Somente nos três primeiros meses de 2022, a Anatel já recebeu 5.833 reclamações de consumidores por causa de telemarketing.

Apesar dos problemas decorrentes do uso dos robôs, a agência diz que "não existe, até a presente data, proposta de proibição de robocalls submetida ao Conselho Diretor".

Abusos geram indenização

Os casos de ligações abusivas no Brasil têm parado nos tribunais.
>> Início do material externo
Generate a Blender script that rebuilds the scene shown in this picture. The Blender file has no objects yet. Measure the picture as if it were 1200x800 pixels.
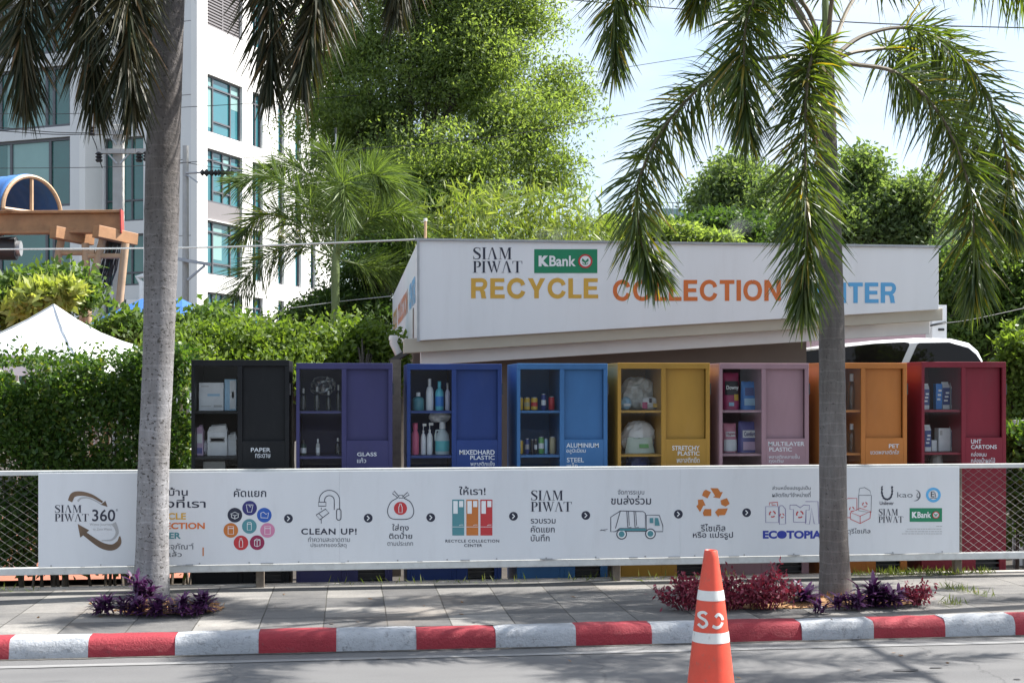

Em março de 2021, a Justiça de São Paulo condenou uma empresa de callcenter que fez mais de 80 ligações a um homem para cobrança de uma terceira pessoa, com pagamento de multa por danos morais, em R$ 5 mil.

Foi por agir assim que a Claro também foi condenada a pagar uma indenização de R$ 40 mil por danos morais a um ex-cliente da operadora, em 2019.

O advogado Enki Della Santa Pimenta, especialista em direito do consumidor, afirma que a Justiça tem acatado pedidos de indenização de consumidores que comprovem prejuízos em sua rotina em decorrência de ligações abusivas.

O cliente poderia estar fazendo outra atividade, como estudar ou trabalhar. Isso é passível de indenização. Enki Pimenta.

"As ligações abusivas são aquelas realizadas ao ponto de gerar um constrangimento ou incômodo em sua rotina. Mesmo que o consumidor esteja inadimplente e seja cobrado, não pode ser colocado em uma situação vexatória", concluiu.